Return On Investment

make it worth the effort


ROI, or Return on Investment, stands as a valuable metric for strategic planning. The core idea is simple: maximize the value you gain over time while minimizing the costs incurred to achieve that value. By quantifying this trade-off, you can keep your focus on activities or tasks that contribute the most value to your organization, project, customers, or even your personal life.

The basic formula to calculate ROI is: Value Gained / Cost of activity.

In business, evaluating the “Value” and “Cost” of activities and projects is a common challenge. Simplifying this, we often use the metric “money earned / money invested” to measure the desirability of an endeavour. While this approach is undoubtedly useful, it doesn’t capture all the gains, some of which are intangible. There are those that attempt to assign monetary value to everything, but this can be ethically challenging.

Consider this: How can you put a price on a human life or quantify the positive impact on someone’s self-esteem and daily life? These questions venture into deep philosophical territory, which we won’t delve into further here. What’s essential to remember is that there’s often more to gain from a project or activity than just money. Even if we could quantify these “intangible” gains, predicting the future remains impossible. Therefore, the definition of “value gained” will always be subjective.

While subjectivity is an inherent aspect of any forecasting approach, it doesn’t undermine the empirical method of analysing trade-offs. Statistics provide a formalized means of comparing different situations and contexts, aiding individuals and organizations in shaping their strategies. The true value of statistics doesn’t lie in the absolute numbers they offer but in how we interpret them and the actions we take based on that interpretation.

The same applies to metrics like ROI. ROI should be seen as one of many tools that guide decision-making. Nevertheless, it’s crucial to understand that the power of ROI lies in your ability to interpret the data and make informed decisions. The persons defining what “value” and “cost” mean for their context ultimately decide what factors to include in their strategic decision-making process. Hence, the effectiveness of the ROI metric hinges on the contextual knowledge and expertise of the individual or group defining its inputs.

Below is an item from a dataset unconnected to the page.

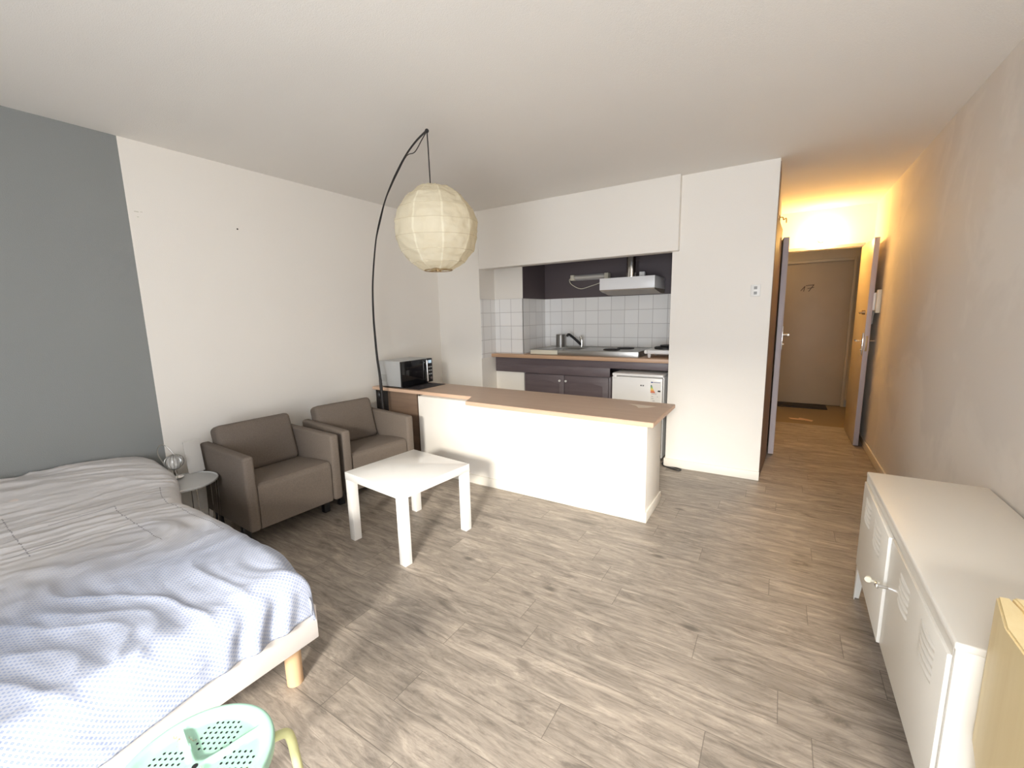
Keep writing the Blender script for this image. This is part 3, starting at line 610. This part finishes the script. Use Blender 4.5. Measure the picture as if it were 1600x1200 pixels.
# globe
bm = B(); cG = Vector((1.752, 1.895, 1.872)) - O; RG = 0.231; nu, nv = 108, 96; rings = []; uvL = {}; uvn = bm.loops.layers.uv.new('UVMap')
th0, th1 = 0.10, math.pi - 0.34; nr = 9
for j in range(nv + 1):
    th = th0 + (th1 - th0) * j / nv; ph_ = (th / math.pi * nr) % 1.0; row = []
    for i in range(nu):
        ph = 2 * math.pi * i / nu
        tilt = 0.10 * math.sin(ph - 0.6)
        phs = ((th + tilt * 0.5) / math.pi * nr) % 1.0
        r = RG * (1 - 0.010 * math.sin(phs * math.pi))
        gl = ((ph / (2 * math.pi) * 9) % 1.0) - 0.5; r *= 0.62 + 0.38 * math.cos(math.pi / 9) / math.cos(gl * 2 * math.pi / 9)
        r *= 1 + 0.05 * max(0, math.cos(th)) ** 6
        d = Vector((math.sin(th) * math.cos(ph), math.sin(th) * math.sin(ph), math.cos(th)))
        r += 0.006 * noise.noise(d * 2.2) + 0.006 * noise.noise(d * 6) + 0.0025 * noise.noise(d * 15)
        vv_ = bm.verts.new(cG + d * r); uvL[vv_] = (i, th); row.append(vv_)
    rings.append(row)
for a_, b_ in zip(rings, rings[1:]):
    for i in range(nu):
        f = bm.faces.new((a_[i], a_[(i + 1) % nu], b_[(i + 1) % nu], b_[i]))
        for lp in f.loops:
            iu, tv = uvL[lp.vert]; iu = nu if (i == nu - 1 and iu == 0) else iu
            lp[uvn].uv = (iu / nu, tv / math.pi)
sh = part('lamp_shade', bm, PAPER, t, 'cream paper globe', ang=80)
bm = B(); WIRE = mat('rib_wire', (0.58, 0.50, 0.34), 0.8)
for k_ in range(1, 9):
    th = math.pi * k_ / nr
    if th < th0 or th > th1: continue
    pts = []
    for i in range(109):
        ph = 2 * math.pi * i / 108; thh = th - 0.05 * math.sin(ph - 0.6)
        d = Vector((math.sin(thh) * math.cos(ph), math.sin(thh) * math.sin(ph), math.cos(thh))); gl = ((ph / (2 * math.pi) * 9) % 1.0) - 0.5; fr = (0.62 + 0.38 * math.cos(math.pi / 9) / math.cos(gl * 2 * math.pi / 9)) * (1 + 0.05 * max(0, math.cos(thh)) ** 6)
        pts.append(cG + d * (RG * fr + 0.0002 + 0.006 * noise.noise(d * 2.2) + 0.006 * noise.noise(d * 6) + 0.0025 * noise.noise(d * 15)))
    tube(bm, pts, 0.0011, n=5, k=1)
part('rib', bm, WIRE, sh)
bm = B(); zb_ = cG.z + RG * math.cos(th1); rb_ = RG * math.sin(th1)
tube(bm, [(cG.x + rb_ * math.cos(2 * math.pi * i / 32), cG.y + rb_ * math.sin(2 * math.pi * i / 32), zb_) for i in range(33)], 0.0025, n=6, k=1)
tube(bm, [(cG.x - rb_, cG.y, zb_), (cG.x + rb_, cG.y, zb_)], 0.002, n=6, k=1); cyl(bm, (cG.x, cG.y, zb_ - 0.006), (cG.x, cG.y, zb_ + 0.03), 0.016)
part('bottom_ring', bm, BRASS, sh)

# ---------------------------------------------------------------- bed
BX1, BY1, BY0 = 2.0, 0.835, -0.60
t = thing('bed', 'double bed with white board frame and round birch legs, head at the grey wall', 'bed')
bm = B(); box(bm, BX1 - 0.025, BX1, BY0, BY1, 0.20, 0.335, bev=0.003); part('foot_board', bm, BEDW, t)
for y0, y1 in ((BY0, BY0 + 0.025), (BY1 - 0.025, BY1)):
    bm = B(); box(bm, 0.02, BX1 - 0.025, y0, y1, 0.20, 0.335, bev=0.003); part('side_board', bm, BEDW, t)
bm = B(); box(bm, 0.03, BX1 - 0.03, BY0 + 0.03, BY1 - 0.03, 0.24, 0.30); part('slat_base', bm, BEDW, t)
for x_, y_ in ((1.90, 0.78), (1.90, BY0 + 0.07), (0.12, 0.76), (0.12, BY0 + 0.07)):
    bm = B(); cyl(bm, (x_, y_, 0.0), (x_, y_, 0.24), 0.029, 0.031, n=28); part('leg', bm, LEGW, t)
bm = B(); box(bm, 0.03, 1.972, BY0 + 0.01, BY1 + 0.006, 0.31, 0.452, bev=0.06, seg=6); part('mattress', bm, MATTR, t)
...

Say you are a manager and have three different projects that your team could work on. Each of them has been analysed, and has an estimated future income and estimated development cost assigned to them. You can choose one of these for your team to work on:

  • Option 1: Estimated income = 15'000 EUR ; Estimated costs = 5'000 EUR
  • Option 2: Estimated income = 1'850'000 EUR ; Estimated costs = 750'000 EUR
  • Option 3: Estimated income = 1'000 EUR ; Estimated costs = 200 EUR

The expected Return On Investment for each of these options are:

  • Option 1: ROI = 200%
  • Option 2: ROI = 146%
  • Option 3: ROI = 400%

From this we see that option 3 provides the most bang-for-buck. If we only consider ROI, you want to go ahead and work on that one first.